L’économiste Eric De Keuleneer a estimé ce lundi, devant la commission spéciale sur le démantèlement de Dexia, que le groupe aurait pu réduire en 2009, davantage qu’il ne l’a fait, la taille de son portefeuille obligataire et ainsi réduire son profil de risques.

“Ma conviction est qu’en 2009, une grande partie du portefeuille d’obligations d’Etat de Dexia, soit des dizaines de milliards d’euros, aurait pu être vendue avec des pertes très limitées voire même avec un léger bénéfice”, a déclaré M. De Keuleneer. La valeur des obligations d’Etat de la zone euro étaient en effet “particulièrement favorable”, notamment dans le courant du deuxième trimestre 2009.
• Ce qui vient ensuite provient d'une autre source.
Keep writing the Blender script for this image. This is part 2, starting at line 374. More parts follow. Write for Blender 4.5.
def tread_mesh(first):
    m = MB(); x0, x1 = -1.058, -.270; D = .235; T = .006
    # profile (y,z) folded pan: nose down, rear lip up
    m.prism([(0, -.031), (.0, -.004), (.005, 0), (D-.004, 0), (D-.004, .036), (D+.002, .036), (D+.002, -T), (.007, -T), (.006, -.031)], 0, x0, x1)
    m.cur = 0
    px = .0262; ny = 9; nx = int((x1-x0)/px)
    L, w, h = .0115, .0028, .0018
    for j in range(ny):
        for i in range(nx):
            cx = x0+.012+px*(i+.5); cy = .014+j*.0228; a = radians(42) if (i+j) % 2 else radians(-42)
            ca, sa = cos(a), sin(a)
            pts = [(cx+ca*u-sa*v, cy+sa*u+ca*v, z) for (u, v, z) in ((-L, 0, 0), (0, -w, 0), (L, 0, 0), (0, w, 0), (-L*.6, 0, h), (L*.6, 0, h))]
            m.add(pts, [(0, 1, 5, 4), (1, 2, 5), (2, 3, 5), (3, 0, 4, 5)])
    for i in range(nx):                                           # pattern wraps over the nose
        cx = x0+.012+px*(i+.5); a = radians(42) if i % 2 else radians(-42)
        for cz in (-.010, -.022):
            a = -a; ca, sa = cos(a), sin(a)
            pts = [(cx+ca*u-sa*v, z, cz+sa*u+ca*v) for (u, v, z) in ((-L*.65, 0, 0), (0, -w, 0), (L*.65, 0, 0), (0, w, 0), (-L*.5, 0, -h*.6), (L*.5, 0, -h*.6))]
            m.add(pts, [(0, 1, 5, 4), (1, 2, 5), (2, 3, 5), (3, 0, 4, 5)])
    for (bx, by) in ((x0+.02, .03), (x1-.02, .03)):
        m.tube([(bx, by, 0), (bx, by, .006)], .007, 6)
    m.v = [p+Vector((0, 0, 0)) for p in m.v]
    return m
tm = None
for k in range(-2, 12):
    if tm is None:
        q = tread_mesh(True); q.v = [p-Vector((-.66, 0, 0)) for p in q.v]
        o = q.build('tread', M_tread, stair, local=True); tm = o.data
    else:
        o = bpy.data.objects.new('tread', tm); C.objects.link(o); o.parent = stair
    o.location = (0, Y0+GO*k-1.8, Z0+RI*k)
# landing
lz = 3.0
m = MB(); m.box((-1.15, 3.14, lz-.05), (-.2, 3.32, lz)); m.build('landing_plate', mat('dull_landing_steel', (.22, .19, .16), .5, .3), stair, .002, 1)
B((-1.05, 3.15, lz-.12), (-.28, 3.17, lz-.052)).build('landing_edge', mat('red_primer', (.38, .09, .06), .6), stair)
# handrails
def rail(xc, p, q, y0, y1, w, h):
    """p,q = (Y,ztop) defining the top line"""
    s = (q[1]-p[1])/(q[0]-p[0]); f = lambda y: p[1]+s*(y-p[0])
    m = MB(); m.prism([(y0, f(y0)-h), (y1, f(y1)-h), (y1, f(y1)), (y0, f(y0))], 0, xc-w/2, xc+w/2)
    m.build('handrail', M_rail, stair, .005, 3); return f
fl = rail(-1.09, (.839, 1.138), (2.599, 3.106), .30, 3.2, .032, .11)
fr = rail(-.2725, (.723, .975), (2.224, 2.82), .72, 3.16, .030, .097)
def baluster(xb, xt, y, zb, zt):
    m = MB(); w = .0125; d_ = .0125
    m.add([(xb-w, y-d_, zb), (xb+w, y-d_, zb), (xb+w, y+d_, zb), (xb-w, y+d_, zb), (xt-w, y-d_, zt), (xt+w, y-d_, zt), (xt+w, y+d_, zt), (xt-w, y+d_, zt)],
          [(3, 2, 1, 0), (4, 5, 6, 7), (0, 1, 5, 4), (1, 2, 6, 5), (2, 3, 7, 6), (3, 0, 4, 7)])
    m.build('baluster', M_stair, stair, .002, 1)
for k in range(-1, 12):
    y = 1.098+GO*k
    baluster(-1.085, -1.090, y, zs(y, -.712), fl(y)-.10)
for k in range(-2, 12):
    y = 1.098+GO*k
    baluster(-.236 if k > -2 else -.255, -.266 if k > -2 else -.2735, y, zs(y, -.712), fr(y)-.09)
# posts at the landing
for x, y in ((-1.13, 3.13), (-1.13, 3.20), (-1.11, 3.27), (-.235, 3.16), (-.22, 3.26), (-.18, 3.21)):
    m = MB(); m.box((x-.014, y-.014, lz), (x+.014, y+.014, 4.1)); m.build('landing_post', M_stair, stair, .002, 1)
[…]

“On ne peut pas dire qu’il n’était pas possible de vendre en 2009”, a ajouté M. de Keuleneer, considérant qu’il est dès lors “peu correct” de la part de la direction actuelle de Dexia, et notamment du CEO Pierre Mariani, de reporter sur l’ancienne direction toute la responsabilité des problèmes rencontrés par Dexia après l’automne 2008.

L’économiste a reconnu que le direction avait réduit le portefeuille du groupe mais en a relativisé l’ampleur. “En trois ans, un portefeuille obligataire se réduit naturellement de 30 à 35% car chaque année, il y a des échéances”.

Les swaps d’intérêts ont pénalisé Dexia

Il a également critiqué, pour le financement à court terme d’une partie de ce portefeuille, le recours aux swaps d’intérêts, ces instruments censés protéger contre une hausse des taux d’intérêt à court terme mais qui ont fini par pénaliser Dexia.

La taille du portefeuille obligataire de Dexia, qui souffrait en même temps de problèmes de liquidité, a été l’une des raisons de la chute du groupe franco-belge.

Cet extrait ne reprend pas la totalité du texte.